Amrith devotes most of his book to the colonial period and industrialisation. The two phenomena were strongly linked, he says, with European countries conquering swathes of the world in order to gain access to natural resources to grow their wealth. This means that environmental concerns are “inseparable” from “political rights, economic empowerment, and social justice”, he argues.
To illustrate this idea, Amrith explores several industries, from Portuguese silver mining in Peru to palm oil production in South-East Asia. At every turn, environmental harms such as pollution and deforestation go hand in hand with the exploitation of people. Amrith documents not just a catalogue of disasters, but the mindset that caused them: a worldview in which everything, from trees and landscapes to animals and people, is seen as an exploitable resource.
Is a hydroelectric dam working with nature, by harnessing the power of water, or is it dominating nature?
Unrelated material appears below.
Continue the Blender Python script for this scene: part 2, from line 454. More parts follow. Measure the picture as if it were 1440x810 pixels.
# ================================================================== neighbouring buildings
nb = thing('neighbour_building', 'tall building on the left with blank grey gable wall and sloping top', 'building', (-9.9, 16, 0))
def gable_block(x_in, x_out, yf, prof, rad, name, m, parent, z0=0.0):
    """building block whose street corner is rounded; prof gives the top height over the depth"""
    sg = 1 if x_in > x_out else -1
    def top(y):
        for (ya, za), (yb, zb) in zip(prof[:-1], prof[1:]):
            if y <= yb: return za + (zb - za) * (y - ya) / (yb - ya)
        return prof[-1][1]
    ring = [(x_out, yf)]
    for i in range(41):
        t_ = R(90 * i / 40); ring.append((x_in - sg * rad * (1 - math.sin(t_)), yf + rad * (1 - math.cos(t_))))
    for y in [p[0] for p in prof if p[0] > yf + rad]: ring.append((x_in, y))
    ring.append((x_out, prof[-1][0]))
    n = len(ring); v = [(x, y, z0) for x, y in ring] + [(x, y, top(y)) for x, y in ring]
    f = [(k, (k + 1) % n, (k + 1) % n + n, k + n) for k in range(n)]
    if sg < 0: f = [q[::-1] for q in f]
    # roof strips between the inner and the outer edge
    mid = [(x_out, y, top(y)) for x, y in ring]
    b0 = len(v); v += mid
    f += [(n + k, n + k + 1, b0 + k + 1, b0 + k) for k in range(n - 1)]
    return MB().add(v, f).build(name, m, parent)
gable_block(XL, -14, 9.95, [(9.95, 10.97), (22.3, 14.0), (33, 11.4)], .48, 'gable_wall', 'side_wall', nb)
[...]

A particular highlight is his chapter on the two world wars. These epochal conflicts involved all the major powers and drew in combatants from every inhabited continent.
But Amrith argues that they also caused environmental harms on every continent, as embattled nations rushed to obtain essential resources like food and armaments. “Iron-ore came from the mines of Kiruna and Gällivare in Swedish Lapland, from Algeria and Newfoundland and Sierra Leone,” he writes.
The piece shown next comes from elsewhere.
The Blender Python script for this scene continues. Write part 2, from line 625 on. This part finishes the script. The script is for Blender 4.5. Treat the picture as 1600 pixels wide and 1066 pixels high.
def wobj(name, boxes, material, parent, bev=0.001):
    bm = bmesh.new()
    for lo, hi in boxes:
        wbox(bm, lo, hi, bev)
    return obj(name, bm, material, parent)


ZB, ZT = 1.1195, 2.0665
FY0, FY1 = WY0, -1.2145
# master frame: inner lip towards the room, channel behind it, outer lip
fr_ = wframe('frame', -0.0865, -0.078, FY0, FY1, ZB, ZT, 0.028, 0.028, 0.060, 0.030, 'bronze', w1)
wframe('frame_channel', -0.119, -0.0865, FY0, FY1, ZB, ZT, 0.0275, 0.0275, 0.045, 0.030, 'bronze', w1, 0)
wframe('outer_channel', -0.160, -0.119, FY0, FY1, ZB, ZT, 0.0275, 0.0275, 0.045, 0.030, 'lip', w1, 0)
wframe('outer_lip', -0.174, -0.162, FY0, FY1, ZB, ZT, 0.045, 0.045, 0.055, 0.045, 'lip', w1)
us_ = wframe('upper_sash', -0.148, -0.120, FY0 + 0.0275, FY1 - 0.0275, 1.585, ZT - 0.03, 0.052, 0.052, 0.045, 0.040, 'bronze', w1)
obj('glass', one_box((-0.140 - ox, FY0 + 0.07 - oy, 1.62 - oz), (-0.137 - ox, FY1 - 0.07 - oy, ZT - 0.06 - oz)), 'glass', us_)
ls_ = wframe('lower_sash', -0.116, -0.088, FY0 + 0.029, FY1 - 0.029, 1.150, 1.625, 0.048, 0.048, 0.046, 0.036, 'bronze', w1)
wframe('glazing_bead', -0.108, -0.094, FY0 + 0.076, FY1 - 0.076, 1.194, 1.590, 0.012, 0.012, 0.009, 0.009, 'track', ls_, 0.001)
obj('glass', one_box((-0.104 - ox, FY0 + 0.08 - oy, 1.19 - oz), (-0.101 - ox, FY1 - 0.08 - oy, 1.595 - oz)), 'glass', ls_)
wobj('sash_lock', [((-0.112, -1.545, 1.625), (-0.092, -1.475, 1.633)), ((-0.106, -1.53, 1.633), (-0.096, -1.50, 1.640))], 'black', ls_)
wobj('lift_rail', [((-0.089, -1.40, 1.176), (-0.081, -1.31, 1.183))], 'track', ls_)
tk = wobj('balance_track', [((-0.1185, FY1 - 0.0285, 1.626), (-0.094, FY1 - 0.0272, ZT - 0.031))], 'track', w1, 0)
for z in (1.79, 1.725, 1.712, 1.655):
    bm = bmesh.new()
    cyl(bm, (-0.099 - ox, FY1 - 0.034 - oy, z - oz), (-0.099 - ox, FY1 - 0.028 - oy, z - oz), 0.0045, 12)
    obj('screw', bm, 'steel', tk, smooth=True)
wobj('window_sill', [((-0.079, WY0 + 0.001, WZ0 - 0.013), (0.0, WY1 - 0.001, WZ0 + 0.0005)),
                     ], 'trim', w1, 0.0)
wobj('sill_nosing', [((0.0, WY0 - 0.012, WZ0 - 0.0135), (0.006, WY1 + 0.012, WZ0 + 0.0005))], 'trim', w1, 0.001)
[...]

The central concept to which Amrith returns throughout The Burning Earth is how we should think of ourselves in relation to nature. He criticises “the dream of human freedom from nature’s constraints”, which only the wealthy and arrogant ever wanted.
Hence the parallels with Princess Mononoke, in which one of the key characters, Lady Eboshi, builds a convivial town that serves as a refuge for oppressed groups. But to do so she chops down the forest, and the gods of the forest fight back. As Amrith concludes, “there can be no victory in a war against nature”.
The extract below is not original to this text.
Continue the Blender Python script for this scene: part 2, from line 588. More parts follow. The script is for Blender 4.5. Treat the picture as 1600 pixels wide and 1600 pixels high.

Instead of seeking to dominate nature, he argues, we should try to live in harmony with it in order to work with it. Herein lies my one quibble. Nobody with any sense would disagree with this rhetoric, but Amrith doesn’t clarify what “harmony” means.
Is building a hydroelectric dam working with nature, by harnessing the power of the water, or is it dominating nature by controlling how the water flows? What about nuclear reactors, which use the natural process of nuclear fission? And densely packed cities are intense interventions in nature, which seem bad, but they enable the creation of protected areas elsewhere. So are they good?
But this is a small fault. Amrith’s book is a history, not a manifesto. It is beautifully and clearly written, well-researched and finds new perspectives on much-discussed issues. Strongly recommended.